Concerted NATO war exercises will be conducted across the North Atlantic this coming October and November, Iceland included. The announcement of the upcoming event has revived what was once a common refrain of the Icelandic left: Iceland out of NATO.
The exercises, called Trident Juncture 18, will involve some 40,000 military personnel, 130 aircraft and 70 warships. Focused mostly in Norway, Trident Juncture will nonetheless span Scandinavia and the North Atlantic, including Iceland. The Icelandic government announced that Iceland’s part in this will be no small affair.
On October 16, some 400 US soldiers will land at Sandvík in Reykjanes, with 120 of them flown by helicopter to a secure area to practice responding to an attack. The Icelandic police’s special forces and the Icelandic Coast Guard will take part in these exercises and secure the area. Further, on October 19 and 20, a conference will be held in Reykjavík on the subject of exercises in Norway. For some reason, this will necessitate the presence of ten warships from the US, the UK, Denmark and Canada with a total of 6,000 seamen on board, with the addition of some 400 infantry soldiers conducting exercises in Þjórsárdal. These ships will then sail on to Norway on October 21.

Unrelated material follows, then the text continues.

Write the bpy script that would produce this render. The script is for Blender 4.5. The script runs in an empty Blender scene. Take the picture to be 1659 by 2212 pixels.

NATO does conduct regular exercises in Iceland, but usually not of this scale. The event has revived a sentiment that was once one of the more prominent platforms of the Left-Green Party, which now leads Iceland’s government: that Iceland should withdraw from NATO.
Kolbeinn Óttarsson Proppé, an MP for the Left-Greens, took to Facebook to express himself on the matter.
“Military exercises are not some exciting game using futuristic tools,” Kolbeinn writes in part. “They are practice runs for killing people. We, who value the lives of others, should be against this, as people should not kill each other. Unfortunately, no other party shares the Left-Greens’ platform that Iceland should withdraw from NATO, though one could certainly find many good pacifists [in Parliament]. If more people took a clear stance against militarism, then killing exercises would not be held regularly here in our country.”
Steinunn Þóra Árnadóttir, another MP for the Left-Greens, expressed similar sentiments.
“Military exercises sing the praises of militarism and weapons,” she wrote. “They are wastes of money and have a polluting effect on nature and life. They are held regularly, and now it has come to light that more military exercises will be held in South Iceland next month. It’s one of many ugly permutations of Iceland’s membership in NATO. I have spoken for Iceland withdrawing from NATO from the beginning of my political career. Unfortunately, this has been a minority opinion in Parliament. I will nonetheless continue to speak on behalf of peace, and against militarism and what follows in its wake.”
Steinunn’s anti-militarist sentiment does indeed go way back. The above photo, taken 17 years ago, was taken when she and other like-minded Icelanders disrupted NATO military exercises being held in Iceland at the time. She also took up the matter in Parliament yesterday, saying in part that she hoped awareness of the exercises would “increase the discussion in Icelandic society about militarism and military organisations, and thereby raise a discussion about why Iceland should be in NATO and why we should withdraw from it.”
Left-Green chair and Prime Minister Katrín Jakobsdóttir has not publicly expressed her opinion on the military exercises at the time of this writing.